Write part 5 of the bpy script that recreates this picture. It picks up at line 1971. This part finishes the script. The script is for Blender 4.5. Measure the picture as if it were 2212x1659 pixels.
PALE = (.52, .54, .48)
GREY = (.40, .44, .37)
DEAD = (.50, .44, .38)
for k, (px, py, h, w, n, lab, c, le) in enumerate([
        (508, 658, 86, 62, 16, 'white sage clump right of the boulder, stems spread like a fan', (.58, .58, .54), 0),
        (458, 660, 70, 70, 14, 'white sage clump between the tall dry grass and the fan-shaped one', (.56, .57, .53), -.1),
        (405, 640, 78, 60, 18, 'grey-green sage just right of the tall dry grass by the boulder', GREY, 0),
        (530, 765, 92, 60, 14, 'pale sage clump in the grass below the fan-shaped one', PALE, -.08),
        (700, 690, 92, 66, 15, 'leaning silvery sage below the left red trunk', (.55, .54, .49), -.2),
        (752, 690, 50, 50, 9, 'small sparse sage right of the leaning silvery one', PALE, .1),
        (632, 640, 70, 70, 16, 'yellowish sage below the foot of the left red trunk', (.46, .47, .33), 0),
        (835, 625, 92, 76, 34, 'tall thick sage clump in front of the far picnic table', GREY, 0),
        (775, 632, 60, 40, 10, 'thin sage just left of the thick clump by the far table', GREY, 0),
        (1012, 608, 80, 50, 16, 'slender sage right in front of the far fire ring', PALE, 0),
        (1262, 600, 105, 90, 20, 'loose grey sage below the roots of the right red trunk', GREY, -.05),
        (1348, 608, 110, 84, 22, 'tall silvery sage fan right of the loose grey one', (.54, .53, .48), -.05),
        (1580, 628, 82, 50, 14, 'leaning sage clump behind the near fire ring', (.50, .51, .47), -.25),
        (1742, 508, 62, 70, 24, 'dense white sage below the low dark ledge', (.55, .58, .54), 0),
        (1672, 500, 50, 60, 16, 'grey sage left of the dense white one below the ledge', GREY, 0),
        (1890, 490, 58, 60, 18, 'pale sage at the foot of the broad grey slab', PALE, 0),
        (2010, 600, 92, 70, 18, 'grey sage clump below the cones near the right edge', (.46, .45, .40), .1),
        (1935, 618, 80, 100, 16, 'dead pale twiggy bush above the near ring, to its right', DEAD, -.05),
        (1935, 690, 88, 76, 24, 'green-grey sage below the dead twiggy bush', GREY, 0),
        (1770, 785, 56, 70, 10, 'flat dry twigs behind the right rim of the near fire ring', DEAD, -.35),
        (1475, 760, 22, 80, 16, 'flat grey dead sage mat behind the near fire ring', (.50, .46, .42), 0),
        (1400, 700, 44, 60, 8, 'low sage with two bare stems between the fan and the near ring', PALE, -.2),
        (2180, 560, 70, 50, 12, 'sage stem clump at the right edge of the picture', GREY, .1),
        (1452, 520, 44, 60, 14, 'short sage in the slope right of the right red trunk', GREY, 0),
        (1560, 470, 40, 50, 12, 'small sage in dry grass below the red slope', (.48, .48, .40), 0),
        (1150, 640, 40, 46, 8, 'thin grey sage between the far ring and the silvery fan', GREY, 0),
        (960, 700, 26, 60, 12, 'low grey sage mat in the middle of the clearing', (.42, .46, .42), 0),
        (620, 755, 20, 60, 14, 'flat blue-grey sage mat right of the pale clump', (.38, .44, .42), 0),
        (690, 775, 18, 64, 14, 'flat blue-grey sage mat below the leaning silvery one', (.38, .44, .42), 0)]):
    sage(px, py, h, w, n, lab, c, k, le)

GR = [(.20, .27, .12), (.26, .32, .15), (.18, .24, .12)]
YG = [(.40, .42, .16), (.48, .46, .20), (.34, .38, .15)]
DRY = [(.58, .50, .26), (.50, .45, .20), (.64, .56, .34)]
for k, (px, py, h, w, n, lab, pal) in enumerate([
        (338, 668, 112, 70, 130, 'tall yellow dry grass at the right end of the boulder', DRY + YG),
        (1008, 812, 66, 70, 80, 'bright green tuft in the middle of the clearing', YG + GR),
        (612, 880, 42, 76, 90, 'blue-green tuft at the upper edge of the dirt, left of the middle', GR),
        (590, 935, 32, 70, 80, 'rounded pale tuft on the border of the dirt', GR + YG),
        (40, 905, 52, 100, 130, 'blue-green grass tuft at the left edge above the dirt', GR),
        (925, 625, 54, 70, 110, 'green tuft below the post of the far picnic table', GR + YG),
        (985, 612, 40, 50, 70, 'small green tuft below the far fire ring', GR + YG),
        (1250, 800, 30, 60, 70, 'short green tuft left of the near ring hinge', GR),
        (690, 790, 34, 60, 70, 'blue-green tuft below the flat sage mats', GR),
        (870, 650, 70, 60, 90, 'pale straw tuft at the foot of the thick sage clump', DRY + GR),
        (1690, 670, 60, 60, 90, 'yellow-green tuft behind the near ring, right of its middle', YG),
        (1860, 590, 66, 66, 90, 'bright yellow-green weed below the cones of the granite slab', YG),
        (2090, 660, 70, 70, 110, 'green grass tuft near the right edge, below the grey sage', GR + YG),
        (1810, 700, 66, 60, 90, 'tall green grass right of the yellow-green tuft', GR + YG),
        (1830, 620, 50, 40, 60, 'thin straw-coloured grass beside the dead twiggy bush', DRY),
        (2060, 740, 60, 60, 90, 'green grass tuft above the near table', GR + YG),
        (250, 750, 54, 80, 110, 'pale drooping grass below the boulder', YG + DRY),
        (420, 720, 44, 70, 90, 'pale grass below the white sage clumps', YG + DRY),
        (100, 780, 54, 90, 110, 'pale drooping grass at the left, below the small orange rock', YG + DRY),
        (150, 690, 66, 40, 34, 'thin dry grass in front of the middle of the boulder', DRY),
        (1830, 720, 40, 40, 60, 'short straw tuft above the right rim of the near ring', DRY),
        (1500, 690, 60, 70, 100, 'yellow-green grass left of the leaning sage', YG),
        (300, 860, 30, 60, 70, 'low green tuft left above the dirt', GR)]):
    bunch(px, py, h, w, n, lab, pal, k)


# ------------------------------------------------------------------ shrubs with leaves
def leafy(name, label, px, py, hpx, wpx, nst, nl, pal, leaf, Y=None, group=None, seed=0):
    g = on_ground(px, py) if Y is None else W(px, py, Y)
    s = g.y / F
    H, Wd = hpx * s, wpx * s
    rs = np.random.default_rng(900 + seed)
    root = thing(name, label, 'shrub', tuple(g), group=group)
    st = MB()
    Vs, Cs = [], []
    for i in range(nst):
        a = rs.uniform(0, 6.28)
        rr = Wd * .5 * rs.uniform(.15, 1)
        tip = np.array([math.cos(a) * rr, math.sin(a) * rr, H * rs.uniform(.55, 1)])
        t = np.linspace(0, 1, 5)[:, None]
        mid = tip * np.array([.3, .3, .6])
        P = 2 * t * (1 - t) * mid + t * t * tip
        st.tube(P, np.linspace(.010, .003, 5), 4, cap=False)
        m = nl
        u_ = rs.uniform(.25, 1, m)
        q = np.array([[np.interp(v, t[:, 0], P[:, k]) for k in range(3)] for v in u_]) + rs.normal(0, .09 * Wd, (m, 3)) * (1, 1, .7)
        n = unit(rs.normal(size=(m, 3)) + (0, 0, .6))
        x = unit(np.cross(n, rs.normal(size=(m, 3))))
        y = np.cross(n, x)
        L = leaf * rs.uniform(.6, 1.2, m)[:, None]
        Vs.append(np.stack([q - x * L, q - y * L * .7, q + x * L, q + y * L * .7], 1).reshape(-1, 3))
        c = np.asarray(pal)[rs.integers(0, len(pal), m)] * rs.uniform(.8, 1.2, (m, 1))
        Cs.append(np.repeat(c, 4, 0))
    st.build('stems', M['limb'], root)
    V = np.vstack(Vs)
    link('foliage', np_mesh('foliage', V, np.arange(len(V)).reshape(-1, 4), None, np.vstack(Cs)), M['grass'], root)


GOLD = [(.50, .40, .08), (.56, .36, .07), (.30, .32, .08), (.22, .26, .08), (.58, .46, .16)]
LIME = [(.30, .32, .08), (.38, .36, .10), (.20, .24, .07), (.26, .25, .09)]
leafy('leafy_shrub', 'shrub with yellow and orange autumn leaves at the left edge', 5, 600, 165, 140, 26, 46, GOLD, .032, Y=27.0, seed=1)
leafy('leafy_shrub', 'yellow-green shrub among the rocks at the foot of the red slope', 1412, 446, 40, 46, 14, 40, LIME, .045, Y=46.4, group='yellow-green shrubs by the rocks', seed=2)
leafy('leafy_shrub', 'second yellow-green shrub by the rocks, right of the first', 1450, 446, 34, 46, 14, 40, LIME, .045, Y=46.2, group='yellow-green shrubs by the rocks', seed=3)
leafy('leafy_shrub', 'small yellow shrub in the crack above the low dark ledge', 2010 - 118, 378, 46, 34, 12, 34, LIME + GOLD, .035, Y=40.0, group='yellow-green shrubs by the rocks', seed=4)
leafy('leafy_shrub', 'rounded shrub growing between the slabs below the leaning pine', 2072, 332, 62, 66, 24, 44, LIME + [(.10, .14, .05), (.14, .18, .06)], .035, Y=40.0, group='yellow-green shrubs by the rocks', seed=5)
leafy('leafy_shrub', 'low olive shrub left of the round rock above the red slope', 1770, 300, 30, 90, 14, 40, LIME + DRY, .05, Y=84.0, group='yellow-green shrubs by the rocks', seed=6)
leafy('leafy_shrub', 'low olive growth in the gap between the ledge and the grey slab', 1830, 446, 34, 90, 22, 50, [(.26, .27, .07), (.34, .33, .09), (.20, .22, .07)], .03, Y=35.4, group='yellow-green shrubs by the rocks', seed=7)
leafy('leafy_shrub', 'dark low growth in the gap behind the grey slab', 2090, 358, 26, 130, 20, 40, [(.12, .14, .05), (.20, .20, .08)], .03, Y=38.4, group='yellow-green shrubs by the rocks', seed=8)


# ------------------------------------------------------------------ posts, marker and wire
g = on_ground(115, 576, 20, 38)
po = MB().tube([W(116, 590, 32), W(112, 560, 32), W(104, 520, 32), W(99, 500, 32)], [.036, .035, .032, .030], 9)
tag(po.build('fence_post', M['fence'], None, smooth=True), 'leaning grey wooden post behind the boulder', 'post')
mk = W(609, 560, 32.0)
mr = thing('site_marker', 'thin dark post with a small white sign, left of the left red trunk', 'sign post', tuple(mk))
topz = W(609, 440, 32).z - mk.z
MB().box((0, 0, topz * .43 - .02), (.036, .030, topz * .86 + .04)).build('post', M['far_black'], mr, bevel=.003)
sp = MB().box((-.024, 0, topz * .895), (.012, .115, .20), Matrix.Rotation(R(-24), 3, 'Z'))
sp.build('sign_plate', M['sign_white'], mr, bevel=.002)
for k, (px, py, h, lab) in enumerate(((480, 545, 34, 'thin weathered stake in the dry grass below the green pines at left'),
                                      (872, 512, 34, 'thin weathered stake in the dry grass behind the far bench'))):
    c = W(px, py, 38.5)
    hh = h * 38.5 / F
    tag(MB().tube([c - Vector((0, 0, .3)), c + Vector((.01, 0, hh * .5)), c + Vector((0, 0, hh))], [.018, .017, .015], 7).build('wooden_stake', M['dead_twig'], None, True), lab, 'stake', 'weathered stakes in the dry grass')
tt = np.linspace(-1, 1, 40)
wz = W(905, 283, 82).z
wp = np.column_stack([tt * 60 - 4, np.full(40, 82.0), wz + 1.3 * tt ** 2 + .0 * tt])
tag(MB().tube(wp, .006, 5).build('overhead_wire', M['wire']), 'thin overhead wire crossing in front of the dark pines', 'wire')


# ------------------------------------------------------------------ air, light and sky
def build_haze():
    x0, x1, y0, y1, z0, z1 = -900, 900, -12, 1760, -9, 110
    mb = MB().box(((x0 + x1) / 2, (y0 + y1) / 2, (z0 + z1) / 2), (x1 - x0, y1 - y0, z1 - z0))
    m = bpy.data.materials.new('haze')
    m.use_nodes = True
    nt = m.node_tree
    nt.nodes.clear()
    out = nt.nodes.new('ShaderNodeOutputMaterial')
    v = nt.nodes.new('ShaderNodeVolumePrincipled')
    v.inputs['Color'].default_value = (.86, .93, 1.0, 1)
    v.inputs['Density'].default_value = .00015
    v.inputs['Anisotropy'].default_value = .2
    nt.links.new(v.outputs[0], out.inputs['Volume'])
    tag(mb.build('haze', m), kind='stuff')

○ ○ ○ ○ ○

Stated goal: Identify and copy the lines holding the word "picture".

Answer in full:
Write part 5 of the bpy script that recreates this picture. It picks up at line 1971. This part finishes the script. The script is for Blender 4.5. Measure the picture as if it were 2212x1659 pixels.
        (2180, 560, 70, 50, 12, 'sage stem clump at the right edge of the picture', GREY, .1),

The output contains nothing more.